_BRIEF_
Would you output the whole listing below, exactly as it reads?

_SOURCE EXCERPT_

>>>

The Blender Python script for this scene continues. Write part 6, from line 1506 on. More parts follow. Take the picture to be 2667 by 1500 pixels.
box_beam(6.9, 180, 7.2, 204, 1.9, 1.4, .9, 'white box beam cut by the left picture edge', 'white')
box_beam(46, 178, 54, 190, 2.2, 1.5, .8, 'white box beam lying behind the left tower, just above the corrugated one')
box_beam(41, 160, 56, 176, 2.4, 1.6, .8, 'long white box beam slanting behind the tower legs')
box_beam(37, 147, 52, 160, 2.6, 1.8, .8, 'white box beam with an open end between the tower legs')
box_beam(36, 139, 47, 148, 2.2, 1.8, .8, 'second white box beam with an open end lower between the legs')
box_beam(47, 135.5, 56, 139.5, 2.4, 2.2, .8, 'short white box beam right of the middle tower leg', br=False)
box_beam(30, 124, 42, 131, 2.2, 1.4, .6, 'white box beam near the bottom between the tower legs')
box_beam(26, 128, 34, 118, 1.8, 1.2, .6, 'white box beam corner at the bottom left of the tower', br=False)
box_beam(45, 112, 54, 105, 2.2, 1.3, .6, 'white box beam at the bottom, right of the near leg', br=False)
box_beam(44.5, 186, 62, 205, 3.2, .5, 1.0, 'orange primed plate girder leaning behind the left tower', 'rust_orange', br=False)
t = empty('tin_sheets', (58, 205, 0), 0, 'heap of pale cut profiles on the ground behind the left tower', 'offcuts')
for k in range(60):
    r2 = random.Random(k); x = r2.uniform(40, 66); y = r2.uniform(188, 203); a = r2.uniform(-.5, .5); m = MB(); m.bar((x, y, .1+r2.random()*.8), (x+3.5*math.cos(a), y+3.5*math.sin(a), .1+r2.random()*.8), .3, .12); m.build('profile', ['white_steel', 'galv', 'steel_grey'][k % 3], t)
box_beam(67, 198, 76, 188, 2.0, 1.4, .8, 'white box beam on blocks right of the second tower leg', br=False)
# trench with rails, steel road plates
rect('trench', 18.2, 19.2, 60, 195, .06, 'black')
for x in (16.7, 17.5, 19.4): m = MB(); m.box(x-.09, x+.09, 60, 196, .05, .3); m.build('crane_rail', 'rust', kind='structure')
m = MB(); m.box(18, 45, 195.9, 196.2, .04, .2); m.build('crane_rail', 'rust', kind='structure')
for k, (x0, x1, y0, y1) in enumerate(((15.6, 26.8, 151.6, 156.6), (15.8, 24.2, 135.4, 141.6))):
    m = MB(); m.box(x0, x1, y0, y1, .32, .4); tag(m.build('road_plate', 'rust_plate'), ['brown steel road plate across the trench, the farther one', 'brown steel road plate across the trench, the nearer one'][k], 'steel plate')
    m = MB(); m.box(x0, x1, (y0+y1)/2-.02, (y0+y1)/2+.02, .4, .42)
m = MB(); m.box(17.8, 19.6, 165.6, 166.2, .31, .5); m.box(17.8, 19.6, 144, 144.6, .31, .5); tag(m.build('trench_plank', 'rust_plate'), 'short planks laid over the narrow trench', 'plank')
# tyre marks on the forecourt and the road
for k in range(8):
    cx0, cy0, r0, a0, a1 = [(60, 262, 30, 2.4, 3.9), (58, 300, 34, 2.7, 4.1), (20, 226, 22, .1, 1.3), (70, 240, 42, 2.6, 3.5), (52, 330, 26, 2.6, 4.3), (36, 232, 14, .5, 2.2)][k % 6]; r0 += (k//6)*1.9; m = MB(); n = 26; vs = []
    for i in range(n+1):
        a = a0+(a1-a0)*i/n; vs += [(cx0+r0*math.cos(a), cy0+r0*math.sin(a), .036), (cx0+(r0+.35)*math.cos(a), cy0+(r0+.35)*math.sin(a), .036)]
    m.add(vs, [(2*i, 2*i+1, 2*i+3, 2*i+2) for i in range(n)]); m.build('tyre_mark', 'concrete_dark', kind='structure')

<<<

_SOLUTION FOR THIS EXERCISE_
The Blender Python script for this scene continues. Write part 6, from line 1506 on. More parts follow. Take the picture to be 2667 by 1500 pixels.
box_beam(6.9, 180, 7.2, 204, 1.9, 1.4, .9, 'white box beam cut by the left picture edge', 'white')
box_beam(46, 178, 54, 190, 2.2, 1.5, .8, 'white box beam lying behind the left tower, just above the corrugated one')
box_beam(41, 160, 56, 176, 2.4, 1.6, .8, 'long white box beam slanting behind the tower legs')
box_beam(37, 147, 52, 160, 2.6, 1.8, .8, 'white box beam with an open end between the tower legs')
box_beam(36, 139, 47, 148, 2.2, 1.8, .8, 'second white box beam with an open end lower between the legs')
box_beam(47, 135.5, 56, 139.5, 2.4, 2.2, .8, 'short white box beam right of the middle tower leg', br=False)
box_beam(30, 124, 42, 131, 2.2, 1.4, .6, 'white box beam near the bottom between the tower legs')
box_beam(26, 128, 34, 118, 1.8, 1.2, .6, 'white box beam corner at the bottom left of the tower', br=False)
box_beam(45, 112, 54, 105, 2.2, 1.3, .6, 'white box beam at the bottom, right of the near leg', br=False)
box_beam(44.5, 186, 62, 205, 3.2, .5, 1.0, 'orange primed plate girder leaning behind the left tower', 'rust_orange', br=False)
t = empty('tin_sheets', (58, 205, 0), 0, 'heap of pale cut profiles on the ground behind the left tower', 'offcuts')
for k in range(60):
    r2 = random.Random(k); x = r2.uniform(40, 66); y = r2.uniform(188, 203); a = r2.uniform(-.5, .5); m = MB(); m.bar((x, y, .1+r2.random()*.8), (x+3.5*math.cos(a), y+3.5*math.sin(a), .1+r2.random()*.8), .3, .12); m.build('profile', ['white_steel', 'galv', 'steel_grey'][k % 3], t)
box_beam(67, 198, 76, 188, 2.0, 1.4, .8, 'white box beam on blocks right of the second tower leg', br=False)
# trench with rails, steel road plates
rect('trench', 18.2, 19.2, 60, 195, .06, 'black')
for x in (16.7, 17.5, 19.4): m = MB(); m.box(x-.09, x+.09, 60, 196, .05, .3); m.build('crane_rail', 'rust', kind='structure')
m = MB(); m.box(18, 45, 195.9, 196.2, .04, .2); m.build('crane_rail', 'rust', kind='structure')
for k, (x0, x1, y0, y1) in enumerate(((15.6, 26.8, 151.6, 156.6), (15.8, 24.2, 135.4, 141.6))):
    m = MB(); m.box(x0, x1, y0, y1, .32, .4); tag(m.build('road_plate', 'rust_plate'), ['brown steel road plate across the trench, the farther one', 'brown steel road plate across the trench, the nearer one'][k], 'steel plate')
    m = MB(); m.box(x0, x1, (y0+y1)/2-.02, (y0+y1)/2+.02, .4, .42)
m = MB(); m.box(17.8, 19.6, 165.6, 166.2, .31, .5); m.box(17.8, 19.6, 144, 144.6, .31, .5); tag(m.build('trench_plank', 'rust_plate'), 'short planks laid over the narrow trench', 'plank')
# tyre marks on the forecourt and the road
for k in range(8):
    cx0, cy0, r0, a0, a1 = [(60, 262, 30, 2.4, 3.9), (58, 300, 34, 2.7, 4.1), (20, 226, 22, .1, 1.3), (70, 240, 42, 2.6, 3.5), (52, 330, 26, 2.6, 4.3), (36, 232, 14, .5, 2.2)][k % 6]; r0 += (k//6)*1.9; m = MB(); n = 26; vs = []
    for i in range(n+1):
        a = a0+(a1-a0)*i/n; vs += [(cx0+r0*math.cos(a), cy0+r0*math.sin(a), .036), (cx0+(r0+.35)*math.cos(a), cy0+(r0+.35)*math.sin(a), .036)]
    m.add(vs, [(2*i, 2*i+1, 2*i+3, 2*i+2) for i in range(n)]); m.build('tyre_mark', 'concrete_dark', kind='structure')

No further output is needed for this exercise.